Early on, I was introduced to the three Cs about addiction. I didn't cause it. I can't cure it. I can't control it. Over the years, these Cs have become my "go to" mantra whenever I relapse into old behaviors.

Subsequently, I've added three more Cs: courage, compassion and community. Recently I attended a workshop where the leader asked, "What is the strength you already possess which you can draw upon to create the life you want for yourself?" I jumped up and replied, "courage." It takes courage to walk into a twelve-step meeting for the first time. I recall my apprehension, self-consciousness, and tears at my initial meeting. (Thankfully everyone was welcoming.) It takes courage to seek a sponsor. (What if she says, "no"?) It takes courage to embark on step four. (Make a searching and fearless moral inventory.) Facing my character defects and working to overcome them has been a monumental task.
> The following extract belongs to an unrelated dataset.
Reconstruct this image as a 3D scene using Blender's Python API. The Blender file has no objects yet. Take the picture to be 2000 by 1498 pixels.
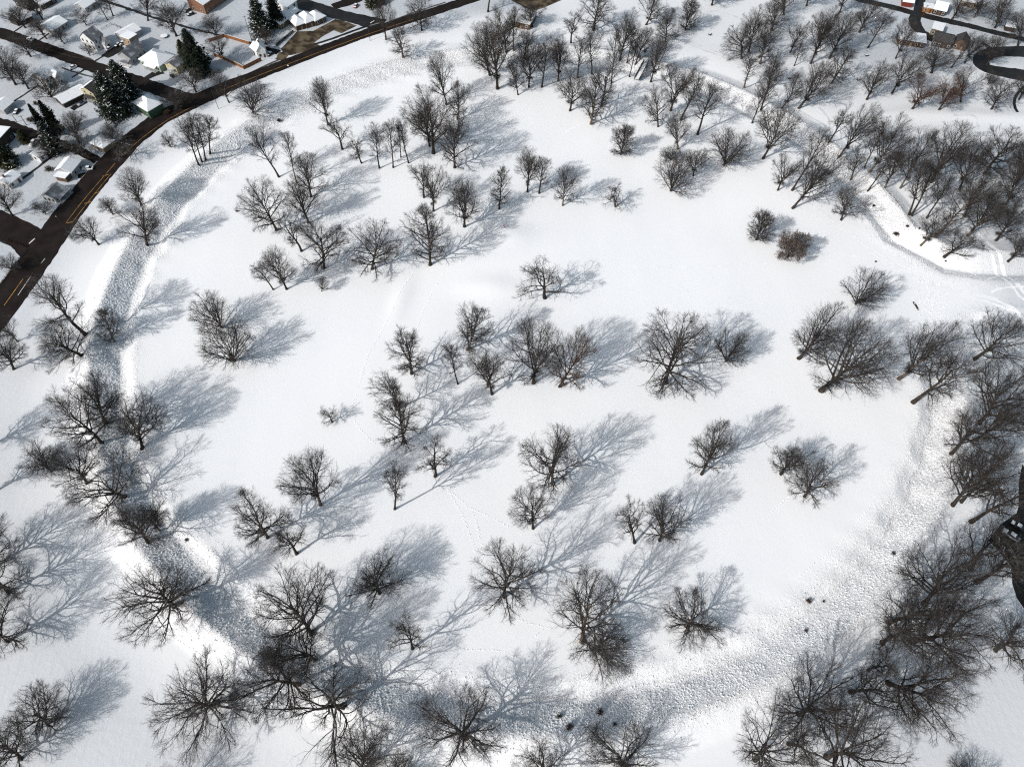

With the help of the program, I've been able to develop compassion for myself and my loved one. I work hard to not beat myself up for the many mistakes I made trying to "fix" my husband and son. One wise member often says, "When you know better, you do better."

I could not have come far in my recovery without the love and support of the twelve-step fellowship, a community in which we help one another heal our bruises and release our burdens. We reach out to celebrate our triumphs, admit our failures, express our sorrows, overcome our fears, and share our gratitude. One member often says, "All you have to do is to be willing." Willing to show up and contribute, willing to listen and learn, and willing to laugh and cry. We counteract the fallout from a loved one's addiction by sharing our experience, strength and hope. We embrace the Cs, slogans, steps and traditions. We seek serenity and rejoice in the gift of recovery.